Processing Wool [In Development]

Hand versus Machine: [Placeholder]

 

An 11thcentury Viking longship, with a single sail, made of wool, 10 meters by 10 meters, required about 50 kilos of wool. At that period, it would take about 150 sheep to provide that much wool. It took about an hour to prepare 30 grams of raw wool for spinning; 50 kilos of wool would require 1666 person-hours. To weave enough cloth for that sail, with a count of 10 threads per square centimeter, took 200,000 meters of yarn. To spin this much yarn by hand took about 400 days. Add in 30 days to set up a loom to weave this much cloth, and another 200 days to weave it, by hand. All in all, the Vikingskibsmuseet (Viking Ship Museum) estimates that one sail would involve five workers for about a year.

 

Compare this to the vast consumption of wool during World War II. In peacetime, a mid-twentieth century civilian consumed an average of 2.2 pounds (one kilo) of wool per year. During World War II, the U.S. Army estimated that each soldier heading into combat required gear consuming 100 pounds of wool, with an annual resupply of about 40 pounds.
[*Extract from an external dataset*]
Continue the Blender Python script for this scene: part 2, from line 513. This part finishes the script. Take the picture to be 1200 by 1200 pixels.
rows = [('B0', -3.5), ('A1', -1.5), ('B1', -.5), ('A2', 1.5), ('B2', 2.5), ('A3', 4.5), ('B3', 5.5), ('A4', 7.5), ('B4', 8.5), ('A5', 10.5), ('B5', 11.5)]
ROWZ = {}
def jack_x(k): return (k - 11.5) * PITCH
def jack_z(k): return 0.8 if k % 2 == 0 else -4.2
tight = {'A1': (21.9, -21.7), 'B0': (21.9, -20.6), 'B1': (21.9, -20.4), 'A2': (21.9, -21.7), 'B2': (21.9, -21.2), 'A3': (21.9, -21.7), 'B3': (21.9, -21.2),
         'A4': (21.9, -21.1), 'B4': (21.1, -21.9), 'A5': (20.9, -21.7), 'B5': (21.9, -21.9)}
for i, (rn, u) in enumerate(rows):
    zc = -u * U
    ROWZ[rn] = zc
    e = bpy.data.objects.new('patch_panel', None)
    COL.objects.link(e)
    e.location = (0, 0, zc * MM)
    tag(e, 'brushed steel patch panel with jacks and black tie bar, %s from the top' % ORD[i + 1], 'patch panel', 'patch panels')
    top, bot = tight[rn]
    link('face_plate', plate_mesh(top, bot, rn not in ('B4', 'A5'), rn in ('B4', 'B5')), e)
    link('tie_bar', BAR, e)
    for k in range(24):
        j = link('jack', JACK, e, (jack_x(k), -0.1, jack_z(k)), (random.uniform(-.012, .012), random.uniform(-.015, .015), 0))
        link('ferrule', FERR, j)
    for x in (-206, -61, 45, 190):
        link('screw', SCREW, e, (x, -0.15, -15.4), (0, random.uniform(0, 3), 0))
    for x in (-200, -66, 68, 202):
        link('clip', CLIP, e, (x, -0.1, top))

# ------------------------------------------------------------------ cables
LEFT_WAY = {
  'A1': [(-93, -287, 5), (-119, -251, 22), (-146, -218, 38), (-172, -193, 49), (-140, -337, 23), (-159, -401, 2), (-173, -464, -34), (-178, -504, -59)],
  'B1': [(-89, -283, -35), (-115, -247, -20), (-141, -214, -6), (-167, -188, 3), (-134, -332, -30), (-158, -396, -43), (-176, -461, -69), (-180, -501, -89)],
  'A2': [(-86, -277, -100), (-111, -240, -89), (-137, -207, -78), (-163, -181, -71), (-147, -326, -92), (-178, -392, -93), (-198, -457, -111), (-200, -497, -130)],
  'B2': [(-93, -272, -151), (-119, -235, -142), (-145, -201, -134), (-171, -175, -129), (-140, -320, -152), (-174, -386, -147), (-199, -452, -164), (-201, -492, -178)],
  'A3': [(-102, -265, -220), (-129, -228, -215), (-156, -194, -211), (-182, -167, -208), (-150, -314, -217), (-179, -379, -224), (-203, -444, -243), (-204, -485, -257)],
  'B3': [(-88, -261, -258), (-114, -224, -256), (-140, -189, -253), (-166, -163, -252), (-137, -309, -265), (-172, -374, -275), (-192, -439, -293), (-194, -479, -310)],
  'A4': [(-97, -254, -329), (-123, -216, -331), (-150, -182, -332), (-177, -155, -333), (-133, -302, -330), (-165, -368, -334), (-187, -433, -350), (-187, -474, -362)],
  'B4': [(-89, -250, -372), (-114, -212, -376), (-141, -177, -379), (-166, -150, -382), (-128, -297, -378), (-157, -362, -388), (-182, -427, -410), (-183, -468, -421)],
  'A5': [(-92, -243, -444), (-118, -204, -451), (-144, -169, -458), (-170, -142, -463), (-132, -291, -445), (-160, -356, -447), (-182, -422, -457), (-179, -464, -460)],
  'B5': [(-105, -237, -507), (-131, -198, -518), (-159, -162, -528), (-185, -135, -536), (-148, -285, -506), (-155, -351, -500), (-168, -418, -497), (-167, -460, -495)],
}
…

Mechanized, automated, and organized into factories, about 186,000 textile workers in the United States alone during 1942 produced 227 million linear yards of wool textiles for consumption by the US military - the Bureau of Labor estimated productivity per worker in a 40-hour week to be about 100 yards.

1895CaliforniaShearerLoC3b24562r.jpg

Sheep shearing with hand clippers, California, 1895 (Library of Congress)

Processing wool begins with shearing the fleece from the sheep, with hand clippers or shears, or with shears still manipulated by the shearer, but powered by steam or electricity.